— start Record list —

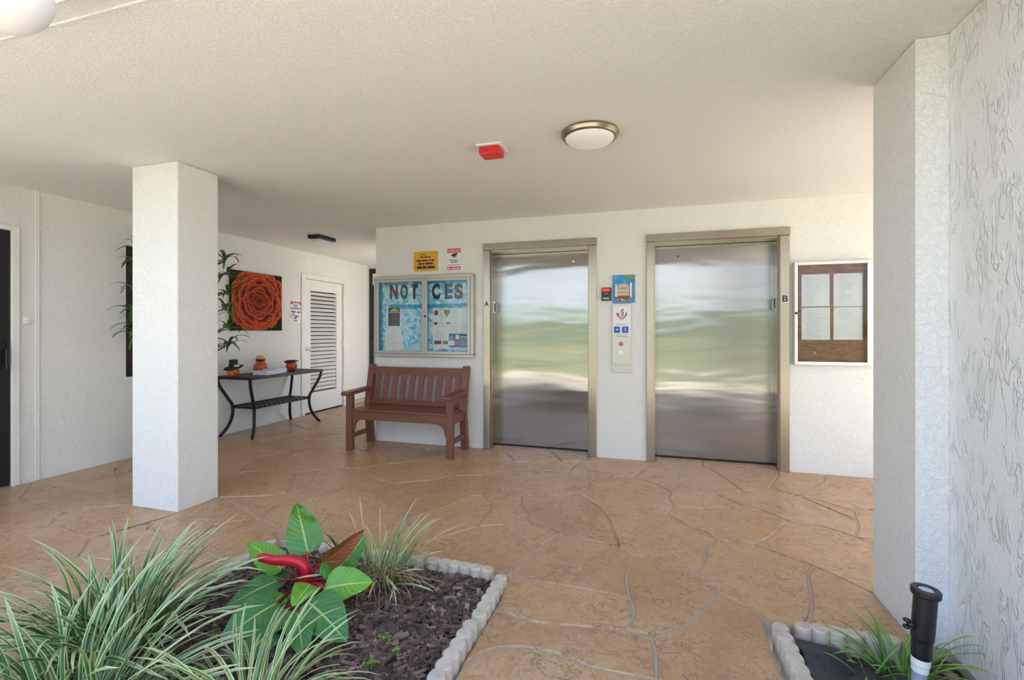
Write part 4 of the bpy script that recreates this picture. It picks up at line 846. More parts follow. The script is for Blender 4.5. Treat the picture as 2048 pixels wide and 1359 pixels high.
for R, n, dep in rings:
    for i in range(n):
        a0 = 2 * math.pi * (i + rr.uniform(-.15, .15)) / n + R * 9
        wid = math.pi / n * rr.uniform(1.2, 1.6); RR = R * rr.uniform(.92, 1.08)
        lay += 1
        x = XL + 0.0325 + lay * 0.00012
        K = 12
        rimv, inv = [], []
        wob = rr.uniform(0, 6)
        for k in range(K + 1):
            u = -1 + 2 * k / K
            prof = (1 - abs(u) ** 3.2) ** 0.5
            rad = (RR - dep * 0.75) + dep * 0.75 * prof * (1 + 0.10 * math.sin(u * 6 + wob) + 0.04 * math.sin(u * 17 + wob))
            a = a0 + u * wid
            rimv.append((a, rad))
            inv.append((a0 + u * wid * 0.8, max(0.01, RR - dep)))
        def V(a, rad):
            y = cy + math.cos(a) * rad * hw * 1.06
            z = cz + math.sin(a) * rad * hw * 0.98
            return bm.verts.new((x, min(max(y, PY0 + 0.004), PY1 - 0.004), min(max(z, PZ0 + 0.004), PZ1 - 0.004)))
        r1 = [V(*q) for q in rimv]; r0 = [V(*q) for q in inv]
        for k in range(K):
            f = bm.faces.new((r0[k], r0[k + 1], r1[k + 1], r1[k]))
            for l, uvv in zip(f.loops, ((R, 0), (R, 0), (R, 1), (R, 1))):
                l[uvl].uv = uvv
ob('rose_print', bm, M_PETAL, art, True)

# ------------------------------------------------------------------ signs on the walls
M_RED = mat('sign_red', (0.62, 0.03, 0.035), 0.45)
M_SIGNW = mat('sign_white', (0.80, 0.80, 0.82), 0.45)
M_YELL = mat('sign_yellow', (0.72, 0.37, 0.03), 0.45)
M_BLUE = mat('sign_blue', (0.02, 0.11, 0.52), 0.45)
M_GREYP = mat('grey_print', (0.30, 0.31, 0.36), 0.6)
M_PALEP = mat('pale_print', (0.52, 0.53, 0.60), 0.6)
M_MAGENTA = mat('magenta_print', (0.45, 0.05, 0.16), 0.5)
M_NAVY = mat('navy_print', (0.09, 0.11, 0.30), 0.5)
RS = random.Random(11)

def wrect(px0, py0, px1, py1, Y=YE):
    a, b = onY(px0, py0, Y), onY(px1, py1, Y)
    return min(a.x, b.x), max(a.x, b.x), min(a.z, b.z), max(a.z, b.z)

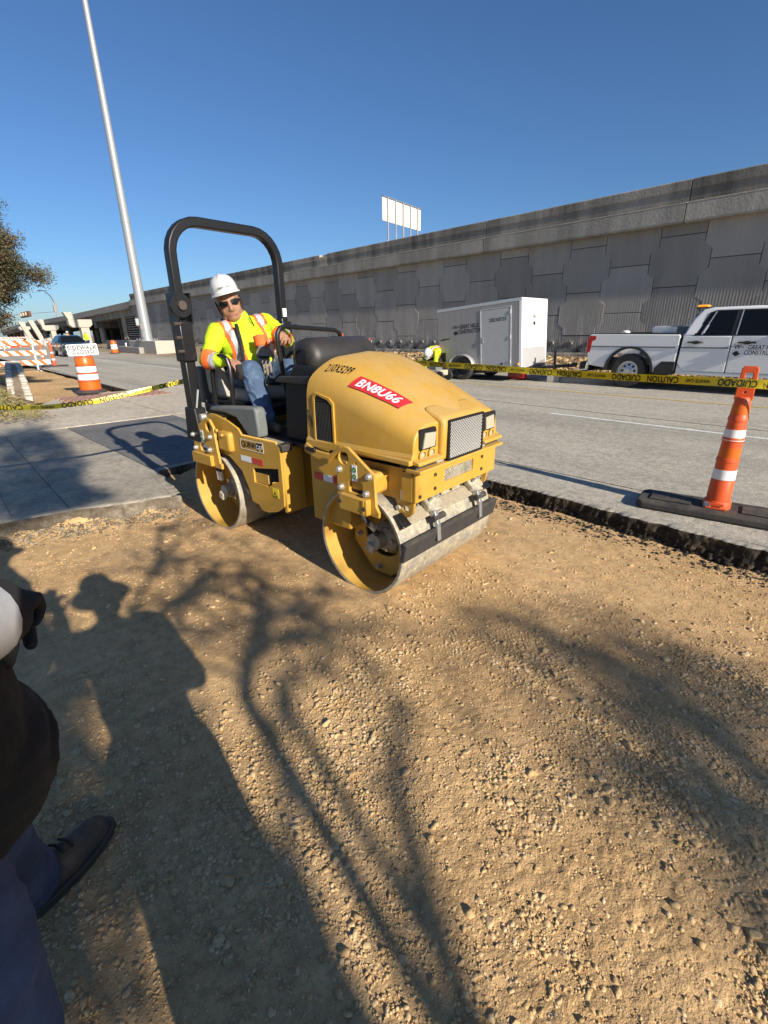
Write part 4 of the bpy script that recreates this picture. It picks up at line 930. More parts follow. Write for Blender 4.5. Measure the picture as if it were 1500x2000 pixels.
# ------------------------------------------------------------------ grabber post delineators
def delineator(label, loc, rz=0.0, base=True, sc_=1.0, lean=0):
    t = thing('delineator_post', label, 'delineator', loc, rz, 'orange delineator posts'); t.scale = (sc_,)*3
    z0 = .05
    prof = [(.0,z0),(.108,z0),(.108,.09),(.104,.10),(.103,.27),(.098,.285),(.088,.29),(.086,.45),(.083,.455),(.0835,.46),(.0795,.545),(.080,.605),(.084,.61),(.082,.635),(.076,.64),(.074,.70),(.0735,.765),(.078,.77),(.076,.80),(.070,.81),(.069,.875),(.066,.92),(.071,.925),(.069,.955),(.063,.965),(.059,1.03),(.056,1.075),(.05,1.09),(.04,1.10),(.0,1.10)]
    ZT = lambda z: z-.165 if z >= .27 else .03+(z-.05)*.34
    prof = [(r*.93, ZT(z)) for r, z in prof]
    MB().lathe(prof, 28).build('post', M['orange'], t)
    for a, b_, r0, r1, m in ((.465,.545,.0785,.0755,'white_sheet'),(.64,.72,.0712,.0688,'orange_sheet'),(.775,.86,.0712,.0655,'white_sheet'),(.975,1.04,.0592,.0562,'orange_sheet')):
        a, b_ = ZT(a), ZT(b_); MB().lathe([(r0,a),(r0+.001,a+.001),(r1+.001,b_-.001),(r1,b_)], 28).build('sheeting_band', M[m], t)
    hp = [(x_, z_-.165) for x_, z_ in [(-.052,1.085),(.052,1.085),(.050,1.15),(.046,1.30),(.036,1.315),(-.036,1.315),(-.046,1.30),(-.050,1.15)]]
    plate('handle', M['orange'], t, hp, [rrect(-.027,1.01,.027,1.115,.012), circ(0,.97,.012)], .03, XZ(0), .006)
    if base:
        o = [(-.56,.02),(-.50,.06),(.50,.06),(.56,.02),(.56,0),(-.56,0)]
        b = MB(); b.prism([(-.52,-.20),(.52,-.20),(.56,-.14),(.56,.14),(.52,.20),(-.52,.20),(-.56,.14),(-.56,-.14)], 0, .062, 'z')
        b.build('rubber_base', M['rubber'], t, smooth=0, bevel=.014)
        for sx in (-1, 1):
            MB().bb(sx*.17, sx*.47, -.10, .10, .0645, .075).build('base_pad', M['rubber'], t, smooth=0, bevel=.004)
            MB().cyl((sx*.515,.11,.055), (sx*.515,.11,.066), .02, n=10).build('base_hole', M['joint'], t)
        MB().bb(-.07, .07, -.1055, -.094, .065, .08).build('moulded_panel', M['orange'], t, smooth=0, bevel=.003)
        MB().bb(-.05, .05, -.1055, -.094, .09, .115).build('moulded_panel', M['orange'], t, smooth=0, bevel=.003)
    return t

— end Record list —

Objective>
Leave the images out and output the remaining material exactly as it stands.

Problem solution>
Write part 4 of the bpy script that recreates this picture. It picks up at line 846. More parts follow. The script is for Blender 4.5. Treat the picture as 2048 pixels wide and 1359 pixels high.
for R, n, dep in rings:
    for i in range(n):
        a0 = 2 * math.pi * (i + rr.uniform(-.15, .15)) / n + R * 9
        wid = math.pi / n * rr.uniform(1.2, 1.6); RR = R * rr.uniform(.92, 1.08)
        lay += 1
        x = XL + 0.0325 + lay * 0.00012
        K = 12
        rimv, inv = [], []
        wob = rr.uniform(0, 6)
        for k in range(K + 1):
            u = -1 + 2 * k / K
            prof = (1 - abs(u) ** 3.2) ** 0.5
            rad = (RR - dep * 0.75) + dep * 0.75 * prof * (1 + 0.10 * math.sin(u * 6 + wob) + 0.04 * math.sin(u * 17 + wob))
            a = a0 + u * wid
            rimv.append((a, rad))
            inv.append((a0 + u * wid * 0.8, max(0.01, RR - dep)))
        def V(a, rad):
            y = cy + math.cos(a) * rad * hw * 1.06
            z = cz + math.sin(a) * rad * hw * 0.98
            return bm.verts.new((x, min(max(y, PY0 + 0.004), PY1 - 0.004), min(max(z, PZ0 + 0.004), PZ1 - 0.004)))
        r1 = [V(*q) for q in rimv]; r0 = [V(*q) for q in inv]
        for k in range(K):
            f = bm.faces.new((r0[k], r0[k + 1], r1[k + 1], r1[k]))
            for l, uvv in zip(f.loops, ((R, 0), (R, 0), (R, 1), (R, 1))):
                l[uvl].uv = uvv
ob('rose_print', bm, M_PETAL, art, True)

# ------------------------------------------------------------------ signs on the walls
M_RED = mat('sign_red', (0.62, 0.03, 0.035), 0.45)
M_SIGNW = mat('sign_white', (0.80, 0.80, 0.82), 0.45)
M_YELL = mat('sign_yellow', (0.72, 0.37, 0.03), 0.45)
M_BLUE = mat('sign_blue', (0.02, 0.11, 0.52), 0.45)
M_GREYP = mat('grey_print', (0.30, 0.31, 0.36), 0.6)
M_PALEP = mat('pale_print', (0.52, 0.53, 0.60), 0.6)
M_MAGENTA = mat('magenta_print', (0.45, 0.05, 0.16), 0.5)
M_NAVY = mat('navy_print', (0.09, 0.11, 0.30), 0.5)
RS = random.Random(11)

def wrect(px0, py0, px1, py1, Y=YE):
    a, b = onY(px0, py0, Y), onY(px1, py1, Y)
    return min(a.x, b.x), max(a.x, b.x), min(a.z, b.z), max(a.z, b.z)

Write part 4 of the bpy script that recreates this picture. It picks up at line 930. More parts follow. Write for Blender 4.5. Measure the picture as if it were 1500x2000 pixels.
# ------------------------------------------------------------------ grabber post delineators
def delineator(label, loc, rz=0.0, base=True, sc_=1.0, lean=0):
    t = thing('delineator_post', label, 'delineator', loc, rz, 'orange delineator posts'); t.scale = (sc_,)*3
    z0 = .05
    prof = [(.0,z0),(.108,z0),(.108,.09),(.104,.10),(.103,.27),(.098,.285),(.088,.29),(.086,.45),(.083,.455),(.0835,.46),(.0795,.545),(.080,.605),(.084,.61),(.082,.635),(.076,.64),(.074,.70),(.0735,.765),(.078,.77),(.076,.80),(.070,.81),(.069,.875),(.066,.92),(.071,.925),(.069,.955),(.063,.965),(.059,1.03),(.056,1.075),(.05,1.09),(.04,1.10),(.0,1.10)]
    ZT = lambda z: z-.165 if z >= .27 else .03+(z-.05)*.34
    prof = [(r*.93, ZT(z)) for r, z in prof]
    MB().lathe(prof, 28).build('post', M['orange'], t)
    for a, b_, r0, r1, m in ((.465,.545,.0785,.0755,'white_sheet'),(.64,.72,.0712,.0688,'orange_sheet'),(.775,.86,.0712,.0655,'white_sheet'),(.975,1.04,.0592,.0562,'orange_sheet')):
        a, b_ = ZT(a), ZT(b_); MB().lathe([(r0,a),(r0+.001,a+.001),(r1+.001,b_-.001),(r1,b_)], 28).build('sheeting_band', M[m], t)
    hp = [(x_, z_-.165) for x_, z_ in [(-.052,1.085),(.052,1.085),(.050,1.15),(.046,1.30),(.036,1.315),(-.036,1.315),(-.046,1.30),(-.050,1.15)]]
    plate('handle', M['orange'], t, hp, [rrect(-.027,1.01,.027,1.115,.012), circ(0,.97,.012)], .03, XZ(0), .006)
    if base:
        o = [(-.56,.02),(-.50,.06),(.50,.06),(.56,.02),(.56,0),(-.56,0)]
        b = MB(); b.prism([(-.52,-.20),(.52,-.20),(.56,-.14),(.56,.14),(.52,.20),(-.52,.20),(-.56,.14),(-.56,-.14)], 0, .062, 'z')
        b.build('rubber_base', M['rubber'], t, smooth=0, bevel=.014)
        for sx in (-1, 1):
            MB().bb(sx*.17, sx*.47, -.10, .10, .0645, .075).build('base_pad', M['rubber'], t, smooth=0, bevel=.004)
            MB().cyl((sx*.515,.11,.055), (sx*.515,.11,.066), .02, n=10).build('base_hole', M['joint'], t)
        MB().bb(-.07, .07, -.1055, -.094, .065, .08).build('moulded_panel', M['orange'], t, smooth=0, bevel=.003)
        MB().bb(-.05, .05, -.1055, -.094, .09, .115).build('moulded_panel', M['orange'], t, smooth=0, bevel=.003)
    return t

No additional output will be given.